§ **Exercise input**:
....................
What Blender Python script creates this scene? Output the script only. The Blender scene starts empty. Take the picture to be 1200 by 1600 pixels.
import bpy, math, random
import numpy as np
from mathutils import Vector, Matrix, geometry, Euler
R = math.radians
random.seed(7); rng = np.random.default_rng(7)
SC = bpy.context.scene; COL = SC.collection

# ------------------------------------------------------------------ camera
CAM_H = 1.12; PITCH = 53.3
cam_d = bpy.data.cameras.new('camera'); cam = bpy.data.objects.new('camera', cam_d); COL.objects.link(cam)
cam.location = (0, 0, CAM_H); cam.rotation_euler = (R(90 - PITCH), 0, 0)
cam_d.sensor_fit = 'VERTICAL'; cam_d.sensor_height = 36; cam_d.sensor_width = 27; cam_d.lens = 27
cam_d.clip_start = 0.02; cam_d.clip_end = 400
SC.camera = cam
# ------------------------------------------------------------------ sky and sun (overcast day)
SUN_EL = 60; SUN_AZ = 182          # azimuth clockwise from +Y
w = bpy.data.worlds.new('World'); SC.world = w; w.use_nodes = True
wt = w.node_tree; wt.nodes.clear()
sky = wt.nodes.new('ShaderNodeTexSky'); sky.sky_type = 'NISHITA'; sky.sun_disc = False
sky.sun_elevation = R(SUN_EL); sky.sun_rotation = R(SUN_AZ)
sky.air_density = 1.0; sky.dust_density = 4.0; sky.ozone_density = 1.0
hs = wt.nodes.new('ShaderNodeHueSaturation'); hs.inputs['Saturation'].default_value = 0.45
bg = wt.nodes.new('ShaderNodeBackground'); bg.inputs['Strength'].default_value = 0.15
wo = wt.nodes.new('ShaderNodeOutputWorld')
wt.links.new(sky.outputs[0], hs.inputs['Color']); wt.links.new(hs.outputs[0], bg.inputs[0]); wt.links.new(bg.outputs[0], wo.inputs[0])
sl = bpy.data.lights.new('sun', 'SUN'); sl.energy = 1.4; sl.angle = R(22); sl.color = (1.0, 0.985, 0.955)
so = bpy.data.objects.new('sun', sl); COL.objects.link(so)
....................
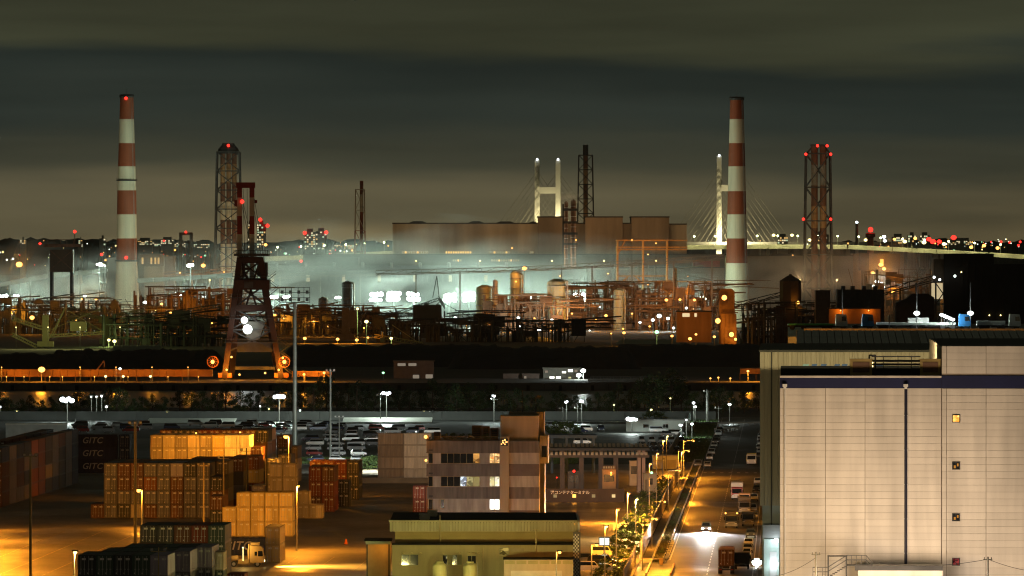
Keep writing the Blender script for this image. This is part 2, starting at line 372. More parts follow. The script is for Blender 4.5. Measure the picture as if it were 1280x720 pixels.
....................
§ **Task to complete**: All lines above from the one containing "What Blender Python" to the one containing "SC = bpy.context.scene; COL = SC.collection" must be repeated exactly, both lines included, and no others.

§ **Full solution**:
What Blender Python script creates this scene? Output the script only. The Blender scene starts empty. Take the picture to be 1200 by 1600 pixels.
import bpy, math, random
import numpy as np
from mathutils import Vector, Matrix, geometry, Euler
R = math.radians
random.seed(7); rng = np.random.default_rng(7)
SC = bpy.context.scene; COL = SC.collection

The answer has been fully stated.